> _PROVIDED INFORMATION_
+++++

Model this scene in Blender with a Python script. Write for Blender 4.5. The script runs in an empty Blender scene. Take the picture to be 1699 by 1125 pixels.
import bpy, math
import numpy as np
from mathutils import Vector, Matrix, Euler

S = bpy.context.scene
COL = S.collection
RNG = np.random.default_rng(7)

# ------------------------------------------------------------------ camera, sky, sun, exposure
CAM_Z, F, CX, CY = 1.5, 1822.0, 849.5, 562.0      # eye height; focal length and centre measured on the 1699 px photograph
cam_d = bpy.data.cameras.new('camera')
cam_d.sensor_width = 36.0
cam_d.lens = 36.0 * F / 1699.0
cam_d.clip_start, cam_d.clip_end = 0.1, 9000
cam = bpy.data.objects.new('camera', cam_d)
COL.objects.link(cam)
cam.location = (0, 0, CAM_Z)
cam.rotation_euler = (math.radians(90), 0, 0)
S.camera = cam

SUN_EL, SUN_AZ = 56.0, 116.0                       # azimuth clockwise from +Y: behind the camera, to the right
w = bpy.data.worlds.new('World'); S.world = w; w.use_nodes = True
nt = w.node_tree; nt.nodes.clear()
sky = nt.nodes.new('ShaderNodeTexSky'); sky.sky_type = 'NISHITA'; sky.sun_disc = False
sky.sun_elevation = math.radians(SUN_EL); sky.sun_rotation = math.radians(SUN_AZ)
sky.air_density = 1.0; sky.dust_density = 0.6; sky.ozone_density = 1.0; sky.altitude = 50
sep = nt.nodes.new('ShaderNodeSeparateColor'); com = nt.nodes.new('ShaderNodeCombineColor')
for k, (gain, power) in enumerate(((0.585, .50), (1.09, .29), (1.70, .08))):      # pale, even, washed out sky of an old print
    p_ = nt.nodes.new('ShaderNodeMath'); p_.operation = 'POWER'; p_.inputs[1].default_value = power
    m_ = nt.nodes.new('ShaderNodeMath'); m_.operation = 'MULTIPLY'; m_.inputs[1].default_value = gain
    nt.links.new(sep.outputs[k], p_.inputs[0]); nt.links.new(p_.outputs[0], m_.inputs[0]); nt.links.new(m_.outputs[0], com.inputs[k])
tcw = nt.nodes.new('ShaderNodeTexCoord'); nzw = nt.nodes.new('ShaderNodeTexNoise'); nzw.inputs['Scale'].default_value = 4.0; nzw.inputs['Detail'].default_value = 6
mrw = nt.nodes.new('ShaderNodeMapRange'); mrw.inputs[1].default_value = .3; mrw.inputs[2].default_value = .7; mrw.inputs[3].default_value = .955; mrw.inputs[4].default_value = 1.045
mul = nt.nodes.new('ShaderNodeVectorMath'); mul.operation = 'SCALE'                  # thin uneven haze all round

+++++

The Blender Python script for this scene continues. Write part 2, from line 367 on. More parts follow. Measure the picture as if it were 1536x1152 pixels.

+++++

> _WRITTEN INSTRUCTION_
Using the data above, extract exactly the lines from the one that holds "Model this scene" to the one that holds "RNG = np.random.default_rng(7)", both ends included, and no others.

> _RESPONSE FOR THIS EXERCISE_
Model this scene in Blender with a Python script. Write for Blender 4.5. The script runs in an empty Blender scene. Take the picture to be 1699 by 1125 pixels.
import bpy, math
import numpy as np
from mathutils import Vector, Matrix, Euler

S = bpy.context.scene
COL = S.collection
RNG = np.random.default_rng(7)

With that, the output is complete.